Exercise goal | Print the entire listing. Each line must match the original exactly.

Material |
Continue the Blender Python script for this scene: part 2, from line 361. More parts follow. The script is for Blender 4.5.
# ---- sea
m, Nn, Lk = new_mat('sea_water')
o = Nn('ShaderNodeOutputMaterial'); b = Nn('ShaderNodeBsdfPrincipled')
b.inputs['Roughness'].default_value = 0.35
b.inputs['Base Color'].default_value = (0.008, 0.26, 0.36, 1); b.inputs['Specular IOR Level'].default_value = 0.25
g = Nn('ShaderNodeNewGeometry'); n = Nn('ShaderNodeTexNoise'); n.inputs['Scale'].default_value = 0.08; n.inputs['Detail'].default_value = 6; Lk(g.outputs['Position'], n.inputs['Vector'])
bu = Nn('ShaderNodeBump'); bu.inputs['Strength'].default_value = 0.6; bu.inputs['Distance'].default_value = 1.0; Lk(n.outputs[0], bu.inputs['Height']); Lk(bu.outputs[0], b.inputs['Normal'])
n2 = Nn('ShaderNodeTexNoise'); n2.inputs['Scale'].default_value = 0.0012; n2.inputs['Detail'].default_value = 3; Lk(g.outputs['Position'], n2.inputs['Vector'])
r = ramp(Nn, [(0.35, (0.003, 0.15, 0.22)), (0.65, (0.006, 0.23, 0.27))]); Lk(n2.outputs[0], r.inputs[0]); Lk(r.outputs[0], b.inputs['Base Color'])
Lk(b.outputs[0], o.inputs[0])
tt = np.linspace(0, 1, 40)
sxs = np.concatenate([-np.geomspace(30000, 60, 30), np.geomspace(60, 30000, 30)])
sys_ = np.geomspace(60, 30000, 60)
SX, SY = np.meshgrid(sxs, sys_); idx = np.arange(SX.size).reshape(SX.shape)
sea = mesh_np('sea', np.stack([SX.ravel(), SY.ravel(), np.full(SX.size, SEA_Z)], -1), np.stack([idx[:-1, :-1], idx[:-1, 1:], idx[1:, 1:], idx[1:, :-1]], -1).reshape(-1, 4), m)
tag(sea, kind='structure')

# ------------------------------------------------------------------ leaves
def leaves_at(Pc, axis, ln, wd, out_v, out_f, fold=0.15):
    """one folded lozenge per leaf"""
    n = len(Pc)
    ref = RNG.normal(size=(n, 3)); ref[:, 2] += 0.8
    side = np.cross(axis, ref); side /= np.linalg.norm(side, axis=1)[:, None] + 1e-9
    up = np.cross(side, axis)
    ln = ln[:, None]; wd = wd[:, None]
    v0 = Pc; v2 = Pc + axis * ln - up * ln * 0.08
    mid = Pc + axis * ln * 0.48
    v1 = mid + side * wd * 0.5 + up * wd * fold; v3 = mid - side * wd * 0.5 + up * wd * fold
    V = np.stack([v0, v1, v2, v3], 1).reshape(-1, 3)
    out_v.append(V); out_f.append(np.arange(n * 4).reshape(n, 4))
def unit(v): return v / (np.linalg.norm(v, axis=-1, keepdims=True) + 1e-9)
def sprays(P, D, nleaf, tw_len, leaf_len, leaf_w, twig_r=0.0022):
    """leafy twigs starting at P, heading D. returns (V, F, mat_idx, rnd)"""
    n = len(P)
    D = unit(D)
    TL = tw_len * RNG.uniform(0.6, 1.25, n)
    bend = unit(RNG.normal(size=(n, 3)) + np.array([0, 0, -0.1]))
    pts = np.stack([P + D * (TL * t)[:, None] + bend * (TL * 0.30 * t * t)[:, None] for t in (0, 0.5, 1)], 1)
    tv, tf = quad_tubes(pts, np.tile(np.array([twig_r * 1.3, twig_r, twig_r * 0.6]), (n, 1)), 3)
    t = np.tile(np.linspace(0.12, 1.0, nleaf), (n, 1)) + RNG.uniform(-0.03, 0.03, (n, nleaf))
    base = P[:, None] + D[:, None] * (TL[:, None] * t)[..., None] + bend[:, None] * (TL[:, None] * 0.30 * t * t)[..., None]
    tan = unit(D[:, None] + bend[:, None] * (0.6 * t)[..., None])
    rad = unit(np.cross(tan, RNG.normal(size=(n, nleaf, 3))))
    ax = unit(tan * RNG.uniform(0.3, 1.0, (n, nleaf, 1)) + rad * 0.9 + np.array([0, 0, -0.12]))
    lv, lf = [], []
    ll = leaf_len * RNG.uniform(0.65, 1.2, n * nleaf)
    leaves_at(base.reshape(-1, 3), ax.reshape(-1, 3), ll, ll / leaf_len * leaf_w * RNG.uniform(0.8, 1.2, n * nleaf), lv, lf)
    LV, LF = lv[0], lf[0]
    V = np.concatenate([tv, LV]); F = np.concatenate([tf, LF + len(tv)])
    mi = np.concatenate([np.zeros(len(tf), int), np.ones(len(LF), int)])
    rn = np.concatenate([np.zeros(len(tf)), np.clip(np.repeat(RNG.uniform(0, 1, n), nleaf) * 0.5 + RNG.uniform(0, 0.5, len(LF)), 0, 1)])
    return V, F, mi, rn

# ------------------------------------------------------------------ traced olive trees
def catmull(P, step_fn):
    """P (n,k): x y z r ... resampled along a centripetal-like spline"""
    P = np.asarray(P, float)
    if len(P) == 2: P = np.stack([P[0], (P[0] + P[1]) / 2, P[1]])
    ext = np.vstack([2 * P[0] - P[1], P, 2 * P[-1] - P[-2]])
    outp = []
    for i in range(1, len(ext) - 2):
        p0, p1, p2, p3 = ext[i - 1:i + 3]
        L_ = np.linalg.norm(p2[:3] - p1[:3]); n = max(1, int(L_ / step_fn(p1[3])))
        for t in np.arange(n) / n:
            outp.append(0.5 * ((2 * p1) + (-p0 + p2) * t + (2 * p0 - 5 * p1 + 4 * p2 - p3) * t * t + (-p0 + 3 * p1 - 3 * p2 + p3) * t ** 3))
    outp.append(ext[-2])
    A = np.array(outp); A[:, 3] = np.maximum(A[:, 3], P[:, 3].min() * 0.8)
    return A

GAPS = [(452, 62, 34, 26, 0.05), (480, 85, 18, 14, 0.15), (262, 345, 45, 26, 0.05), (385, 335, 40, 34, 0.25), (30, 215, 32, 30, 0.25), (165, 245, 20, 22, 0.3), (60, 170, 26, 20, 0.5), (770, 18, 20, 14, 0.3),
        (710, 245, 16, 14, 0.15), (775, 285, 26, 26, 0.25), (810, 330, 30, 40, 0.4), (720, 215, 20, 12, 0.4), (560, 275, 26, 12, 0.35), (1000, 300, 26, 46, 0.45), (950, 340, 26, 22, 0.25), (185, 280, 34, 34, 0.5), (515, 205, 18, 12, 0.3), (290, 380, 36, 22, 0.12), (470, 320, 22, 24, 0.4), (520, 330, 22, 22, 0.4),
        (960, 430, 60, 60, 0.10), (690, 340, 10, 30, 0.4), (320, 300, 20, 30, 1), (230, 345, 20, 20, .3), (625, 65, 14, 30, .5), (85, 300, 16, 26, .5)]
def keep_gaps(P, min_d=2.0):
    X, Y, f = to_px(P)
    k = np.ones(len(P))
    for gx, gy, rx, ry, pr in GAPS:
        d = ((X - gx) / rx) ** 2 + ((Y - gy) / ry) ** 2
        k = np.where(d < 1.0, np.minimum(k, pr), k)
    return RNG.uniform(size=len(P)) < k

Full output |
Continue the Blender Python script for this scene: part 2, from line 361. More parts follow. The script is for Blender 4.5.
# ---- sea
m, Nn, Lk = new_mat('sea_water')
o = Nn('ShaderNodeOutputMaterial'); b = Nn('ShaderNodeBsdfPrincipled')
b.inputs['Roughness'].default_value = 0.35
b.inputs['Base Color'].default_value = (0.008, 0.26, 0.36, 1); b.inputs['Specular IOR Level'].default_value = 0.25
g = Nn('ShaderNodeNewGeometry'); n = Nn('ShaderNodeTexNoise'); n.inputs['Scale'].default_value = 0.08; n.inputs['Detail'].default_value = 6; Lk(g.outputs['Position'], n.inputs['Vector'])
bu = Nn('ShaderNodeBump'); bu.inputs['Strength'].default_value = 0.6; bu.inputs['Distance'].default_value = 1.0; Lk(n.outputs[0], bu.inputs['Height']); Lk(bu.outputs[0], b.inputs['Normal'])
n2 = Nn('ShaderNodeTexNoise'); n2.inputs['Scale'].default_value = 0.0012; n2.inputs['Detail'].default_value = 3; Lk(g.outputs['Position'], n2.inputs['Vector'])
r = ramp(Nn, [(0.35, (0.003, 0.15, 0.22)), (0.65, (0.006, 0.23, 0.27))]); Lk(n2.outputs[0], r.inputs[0]); Lk(r.outputs[0], b.inputs['Base Color'])
Lk(b.outputs[0], o.inputs[0])
tt = np.linspace(0, 1, 40)
sxs = np.concatenate([-np.geomspace(30000, 60, 30), np.geomspace(60, 30000, 30)])
sys_ = np.geomspace(60, 30000, 60)
SX, SY = np.meshgrid(sxs, sys_); idx = np.arange(SX.size).reshape(SX.shape)
sea = mesh_np('sea', np.stack([SX.ravel(), SY.ravel(), np.full(SX.size, SEA_Z)], -1), np.stack([idx[:-1, :-1], idx[:-1, 1:], idx[1:, 1:], idx[1:, :-1]], -1).reshape(-1, 4), m)
tag(sea, kind='structure')

# ------------------------------------------------------------------ leaves
def leaves_at(Pc, axis, ln, wd, out_v, out_f, fold=0.15):
    """one folded lozenge per leaf"""
    n = len(Pc)
    ref = RNG.normal(size=(n, 3)); ref[:, 2] += 0.8
    side = np.cross(axis, ref); side /= np.linalg.norm(side, axis=1)[:, None] + 1e-9
    up = np.cross(side, axis)
    ln = ln[:, None]; wd = wd[:, None]
    v0 = Pc; v2 = Pc + axis * ln - up * ln * 0.08
    mid = Pc + axis * ln * 0.48
    v1 = mid + side * wd * 0.5 + up * wd * fold; v3 = mid - side * wd * 0.5 + up * wd * fold
    V = np.stack([v0, v1, v2, v3], 1).reshape(-1, 3)
    out_v.append(V); out_f.append(np.arange(n * 4).reshape(n, 4))
def unit(v): return v / (np.linalg.norm(v, axis=-1, keepdims=True) + 1e-9)
def sprays(P, D, nleaf, tw_len, leaf_len, leaf_w, twig_r=0.0022):
    """leafy twigs starting at P, heading D. returns (V, F, mat_idx, rnd)"""
    n = len(P)
    D = unit(D)
    TL = tw_len * RNG.uniform(0.6, 1.25, n)
    bend = unit(RNG.normal(size=(n, 3)) + np.array([0, 0, -0.1]))
    pts = np.stack([P + D * (TL * t)[:, None] + bend * (TL * 0.30 * t * t)[:, None] for t in (0, 0.5, 1)], 1)
    tv, tf = quad_tubes(pts, np.tile(np.array([twig_r * 1.3, twig_r, twig_r * 0.6]), (n, 1)), 3)
    t = np.tile(np.linspace(0.12, 1.0, nleaf), (n, 1)) + RNG.uniform(-0.03, 0.03, (n, nleaf))
    base = P[:, None] + D[:, None] * (TL[:, None] * t)[..., None] + bend[:, None] * (TL[:, None] * 0.30 * t * t)[..., None]
    tan = unit(D[:, None] + bend[:, None] * (0.6 * t)[..., None])
    rad = unit(np.cross(tan, RNG.normal(size=(n, nleaf, 3))))
    ax = unit(tan * RNG.uniform(0.3, 1.0, (n, nleaf, 1)) + rad * 0.9 + np.array([0, 0, -0.12]))
    lv, lf = [], []
    ll = leaf_len * RNG.uniform(0.65, 1.2, n * nleaf)
    leaves_at(base.reshape(-1, 3), ax.reshape(-1, 3), ll, ll / leaf_len * leaf_w * RNG.uniform(0.8, 1.2, n * nleaf), lv, lf)
    LV, LF = lv[0], lf[0]
    V = np.concatenate([tv, LV]); F = np.concatenate([tf, LF + len(tv)])
    mi = np.concatenate([np.zeros(len(tf), int), np.ones(len(LF), int)])
    rn = np.concatenate([np.zeros(len(tf)), np.clip(np.repeat(RNG.uniform(0, 1, n), nleaf) * 0.5 + RNG.uniform(0, 0.5, len(LF)), 0, 1)])
    return V, F, mi, rn

# ------------------------------------------------------------------ traced olive trees
def catmull(P, step_fn):
    """P (n,k): x y z r ... resampled along a centripetal-like spline"""
    P = np.asarray(P, float)
    if len(P) == 2: P = np.stack([P[0], (P[0] + P[1]) / 2, P[1]])
    ext = np.vstack([2 * P[0] - P[1], P, 2 * P[-1] - P[-2]])
    outp = []
    for i in range(1, len(ext) - 2):
        p0, p1, p2, p3 = ext[i - 1:i + 3]
        L_ = np.linalg.norm(p2[:3] - p1[:3]); n = max(1, int(L_ / step_fn(p1[3])))
        for t in np.arange(n) / n:
            outp.append(0.5 * ((2 * p1) + (-p0 + p2) * t + (2 * p0 - 5 * p1 + 4 * p2 - p3) * t * t + (-p0 + 3 * p1 - 3 * p2 + p3) * t ** 3))
    outp.append(ext[-2])
    A = np.array(outp); A[:, 3] = np.maximum(A[:, 3], P[:, 3].min() * 0.8)
    return A

GAPS = [(452, 62, 34, 26, 0.05), (480, 85, 18, 14, 0.15), (262, 345, 45, 26, 0.05), (385, 335, 40, 34, 0.25), (30, 215, 32, 30, 0.25), (165, 245, 20, 22, 0.3), (60, 170, 26, 20, 0.5), (770, 18, 20, 14, 0.3),
        (710, 245, 16, 14, 0.15), (775, 285, 26, 26, 0.25), (810, 330, 30, 40, 0.4), (720, 215, 20, 12, 0.4), (560, 275, 26, 12, 0.35), (1000, 300, 26, 46, 0.45), (950, 340, 26, 22, 0.25), (185, 280, 34, 34, 0.5), (515, 205, 18, 12, 0.3), (290, 380, 36, 22, 0.12), (470, 320, 22, 24, 0.4), (520, 330, 22, 22, 0.4),
        (960, 430, 60, 60, 0.10), (690, 340, 10, 30, 0.4), (320, 300, 20, 30, 1), (230, 345, 20, 20, .3), (625, 65, 14, 30, .5), (85, 300, 16, 26, .5)]
def keep_gaps(P, min_d=2.0):
    X, Y, f = to_px(P)
    k = np.ones(len(P))
    for gx, gy, rx, ry, pr in GAPS:
        d = ((X - gx) / rx) ** 2 + ((Y - gy) / ry) ** 2
        k = np.where(d < 1.0, np.minimum(k, pr), k)
    return RNG.uniform(size=len(P)) < k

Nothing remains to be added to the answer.